§ What the task requires
All of the material below is to be restated word for word, apart from the pictures.

§ Data extract

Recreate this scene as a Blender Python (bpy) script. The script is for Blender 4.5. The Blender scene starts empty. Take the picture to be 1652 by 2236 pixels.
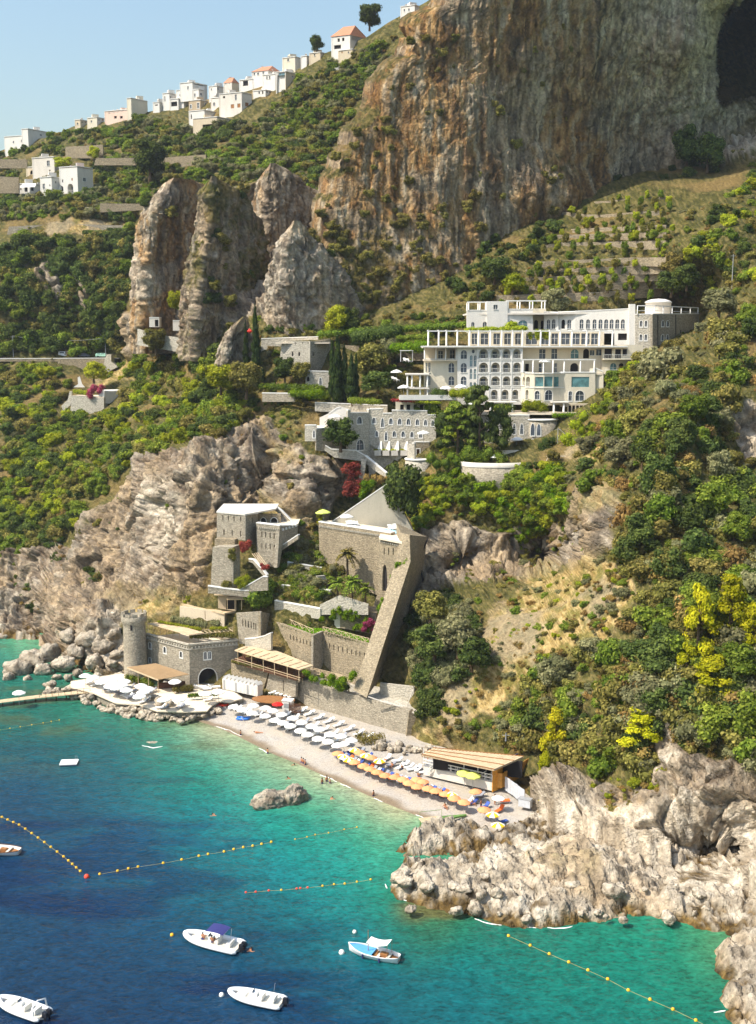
import bpy, bmesh, math, random
import numpy as np
from mathutils import Vector
from mathutils.geometry import tessellate_polygon
sc = bpy.context.scene
COL = sc.collection
R = math.radians
                   # camera
H = 72.0                       # camera height above the sea
F = 2400.0                     # focal length in picture units (picture is 1652 x 2236 units)
CX, CY = 826.0, 1118.0
PITCH = R(9.0)
cam_d = bpy.data.cameras.new('camera')
cam_d.sensor_fit = 'VERTICAL'; cam_d.sensor_height = 24.0
cam_d.lens = 24.0 * F / 2236.0
cam_d.clip_start = 1.0; cam_d.clip_end = 20000.0
cam = bpy.data.objects.new('camera', cam_d); COL.objects.link(cam)
cam.location = (0, 0, H); cam.rotation_euler = (R(90) - PITCH, 0, 0)
sc.camera = cam
                   # sky, sun, exposure
TO_SUN = Vector((-0.58, -0.25, 0.78)).normalized()
w = bpy.data.worlds.new('World'); sc.world = w; w.use_nodes = True
nt = w.node_tree
bg = nt.nodes['Background']
sky = nt.nodes.new('ShaderNodeTexSky'); sky.sky_type = 'NISHITA'; sky.sun_disc = False
sky.sun_elevation = math.asin(TO_SUN.z)
sky.sun_rotation = math.atan2(TO_SUN.x, TO_SUN.y) % (2 * math.pi)
sky.altitude = 0; sky.air_density = 1.8; sky.dust_density = 2.6; sky.ozone_density = 4.5
nt.links.new(sky.outputs[0], bg.inputs[0]); bg.inputs[1].default_value = 0.14
sun_d = bpy.data.lights.new('sun', 'SUN'); sun_d.energy = 4.6; sun_d.angle = R(0.53); sun_d.color = (1.0, 0.93, 0.81)
sun = bpy.data.objects.new('sun', sun_d); COL.objects.link(sun)
sun.rotation_euler = TO_SUN.to_track_quat('Z', 'Y').to_euler()
sun.location = (-60, 60, 250)
sc.view_settings.view_transform = 'Standard'; sc.view_settings.look = 'None'
sc.view_settings.exposure = 0.52; sc.view_settings.gamma = 1.0
sc.view_settings.use_curve_mapping = False
sc.cycles.use_adaptive_sampling = True; sc.cycles.adaptive_threshold = .03
sc.cycles.max_bounces = 5; sc.cycles.diffuse_bounces = 2; sc.cycles.glossy_bounces = 2
sc.cycles.transmission_bounces = 2; sc.cycles.transparent_max_bounces = 4
sc.cycles.caustics_reflective = False; sc.cycles.caustics_refractive = False
                   # picture <-> place
cp, sp = math.cos(PITCH), math.sin(PITCH)
def ray(u, v):
 a = (np.asarray(u, float) - CX) / F; b = (CY - np.asarray(v, float)) / F
 return a, cp + b * sp, -sp + b * cp            # x, y, z
def at(u, v, Y):
 x, y, z = ray(u, v); t = Y / y
 return Vector((float(x * t), float(Y), float(H + z * t)))
def atz(u, v, z0):
 x, y, z = ray(u, v); t = (z0 - H) / z
 return Vector((float(x * t), float(y * t), float(z0)))
def atn(u, v, Y):
 x, y, z = ray(u, v); t = Y / y
 return np.stack([x * t, Y + 0 * t, H + z * t], -1)
def pix(P):
 """place -> picture, arrays (...,3)"""
 P = np.asarray(P, float); x = P[..., 0]; y = P[..., 1]; z = P[..., 2] - H
 d = y * cp - z * sp; b = (y * sp + z * cp) / d
 return CX + F * x / d, CY - F * b, d
def crop(x0, y0, s):
 return lambda x, y: ((x0 + x / s) * .86042, (y0 + y / s) * .86042)
cA = crop(0, 0, 1.7208); cB = crop(960, 0, 1.7208); cC = crop(0, 600, 2.1737); cD = crop(1050, 720, 2.1737)
cE = crop(600, 780, 2.503); cFf = crop(480, 1200, 2.503); cG = crop(280, 1500, 2.0146); cH = crop(800, 1780, 2.6645)
cI = crop(960, 2000, 1.7208); cJ = crop(0, 1580, 1.7208); cK = crop(300, 1530, 4.589); cL = crop(780, 1000, 4.347)
cM = crop(460, 2320, 2.7533); cN = crop(1180, 1960, 7.509); cP = crop(0, 300, 3.933); cQ = crop(1400, 1100, 2.794)
                   # noise
def _h(ix, iy, iz, s):
 n = (ix * 374761393 + iy * 668265263 + iz * 2147483647 + s * 1274126177) & 0xffffffff
 n = ((n ^ (n >> 13)) * 1274126177) & 0xffffffff
 n = ((n ^ (n >> 15)) * 2246822519) & 0xffffffff
 return ((n ^ (n >> 16)) & 0xffffff) / float(0xffffff)
def vnoise(P, seed=0):
 P = np.asarray(P, float); i = np.floor(P).astype(np.int64); f = P - i
 f = f * f * f * (f * (f * 6 - 15) + 10); r = 0
 for dx in (0, 1):
  wx = f[..., 0] if dx else 1 - f[..., 0]
  for dy in (0, 1):
   wy = f[..., 1] if dy else 1 - f[..., 1]
   for dz in (0, 1):
    wz = f[..., 2] if dz else 1 - f[..., 2]
    r = r + wx * wy * wz * _h(i[..., 0] + dx, i[..., 1] + dy, i[..., 2] + dz, seed)
 return r * 2 - 1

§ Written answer
Recreate this scene as a Blender Python (bpy) script. The script is for Blender 4.5. The Blender scene starts empty. Take the picture to be 1652 by 2236 pixels.
import bpy, bmesh, math, random
import numpy as np
from mathutils import Vector
from mathutils.geometry import tessellate_polygon
sc = bpy.context.scene
COL = sc.collection
R = math.radians
                   # camera
H = 72.0                       # camera height above the sea
F = 2400.0                     # focal length in picture units (picture is 1652 x 2236 units)
CX, CY = 826.0, 1118.0
PITCH = R(9.0)
cam_d = bpy.data.cameras.new('camera')
cam_d.sensor_fit = 'VERTICAL'; cam_d.sensor_height = 24.0
cam_d.lens = 24.0 * F / 2236.0
cam_d.clip_start = 1.0; cam_d.clip_end = 20000.0
cam = bpy.data.objects.new('camera', cam_d); COL.objects.link(cam)
cam.location = (0, 0, H); cam.rotation_euler = (R(90) - PITCH, 0, 0)
sc.camera = cam
                   # sky, sun, exposure
TO_SUN = Vector((-0.58, -0.25, 0.78)).normalized()
w = bpy.data.worlds.new('World'); sc.world = w; w.use_nodes = True
nt = w.node_tree
bg = nt.nodes['Background']
sky = nt.nodes.new('ShaderNodeTexSky'); sky.sky_type = 'NISHITA'; sky.sun_disc = False
sky.sun_elevation = math.asin(TO_SUN.z)
sky.sun_rotation = math.atan2(TO_SUN.x, TO_SUN.y) % (2 * math.pi)
sky.altitude = 0; sky.air_density = 1.8; sky.dust_density = 2.6; sky.ozone_density = 4.5
nt.links.new(sky.outputs[0], bg.inputs[0]); bg.inputs[1].default_value = 0.14
sun_d = bpy.data.lights.new('sun', 'SUN'); sun_d.energy = 4.6; sun_d.angle = R(0.53); sun_d.color = (1.0, 0.93, 0.81)
sun = bpy.data.objects.new('sun', sun_d); COL.objects.link(sun)
sun.rotation_euler = TO_SUN.to_track_quat('Z', 'Y').to_euler()
sun.location = (-60, 60, 250)
sc.view_settings.view_transform = 'Standard'; sc.view_settings.look = 'None'
sc.view_settings.exposure = 0.52; sc.view_settings.gamma = 1.0
sc.view_settings.use_curve_mapping = False
sc.cycles.use_adaptive_sampling = True; sc.cycles.adaptive_threshold = .03
sc.cycles.max_bounces = 5; sc.cycles.diffuse_bounces = 2; sc.cycles.glossy_bounces = 2
sc.cycles.transmission_bounces = 2; sc.cycles.transparent_max_bounces = 4
sc.cycles.caustics_reflective = False; sc.cycles.caustics_refractive = False
                   # picture <-> place
cp, sp = math.cos(PITCH), math.sin(PITCH)
def ray(u, v):
 a = (np.asarray(u, float) - CX) / F; b = (CY - np.asarray(v, float)) / F
 return a, cp + b * sp, -sp + b * cp            # x, y, z
def at(u, v, Y):
 x, y, z = ray(u, v); t = Y / y
 return Vector((float(x * t), float(Y), float(H + z * t)))
def atz(u, v, z0):
 x, y, z = ray(u, v); t = (z0 - H) / z
 return Vector((float(x * t), float(y * t), float(z0)))
def atn(u, v, Y):
 x, y, z = ray(u, v); t = Y / y
 return np.stack([x * t, Y + 0 * t, H + z * t], -1)
def pix(P):
 """place -> picture, arrays (...,3)"""
 P = np.asarray(P, float); x = P[..., 0]; y = P[..., 1]; z = P[..., 2] - H
 d = y * cp - z * sp; b = (y * sp + z * cp) / d
 return CX + F * x / d, CY - F * b, d
def crop(x0, y0, s):
 return lambda x, y: ((x0 + x / s) * .86042, (y0 + y / s) * .86042)
cA = crop(0, 0, 1.7208); cB = crop(960, 0, 1.7208); cC = crop(0, 600, 2.1737); cD = crop(1050, 720, 2.1737)
cE = crop(600, 780, 2.503); cFf = crop(480, 1200, 2.503); cG = crop(280, 1500, 2.0146); cH = crop(800, 1780, 2.6645)
cI = crop(960, 2000, 1.7208); cJ = crop(0, 1580, 1.7208); cK = crop(300, 1530, 4.589); cL = crop(780, 1000, 4.347)
cM = crop(460, 2320, 2.7533); cN = crop(1180, 1960, 7.509); cP = crop(0, 300, 3.933); cQ = crop(1400, 1100, 2.794)
                   # noise
def _h(ix, iy, iz, s):
 n = (ix * 374761393 + iy * 668265263 + iz * 2147483647 + s * 1274126177) & 0xffffffff
 n = ((n ^ (n >> 13)) * 1274126177) & 0xffffffff
 n = ((n ^ (n >> 15)) * 2246822519) & 0xffffffff
 return ((n ^ (n >> 16)) & 0xffffff) / float(0xffffff)
def vnoise(P, seed=0):
 P = np.asarray(P, float); i = np.floor(P).astype(np.int64); f = P - i
 f = f * f * f * (f * (f * 6 - 15) + 10); r = 0
 for dx in (0, 1):
  wx = f[..., 0] if dx else 1 - f[..., 0]
  for dy in (0, 1):
   wy = f[..., 1] if dy else 1 - f[..., 1]
   for dz in (0, 1):
    wz = f[..., 2] if dz else 1 - f[..., 2]
    r = r + wx * wy * wz * _h(i[..., 0] + dx, i[..., 1] + dy, i[..., 2] + dz, seed)
 return r * 2 - 1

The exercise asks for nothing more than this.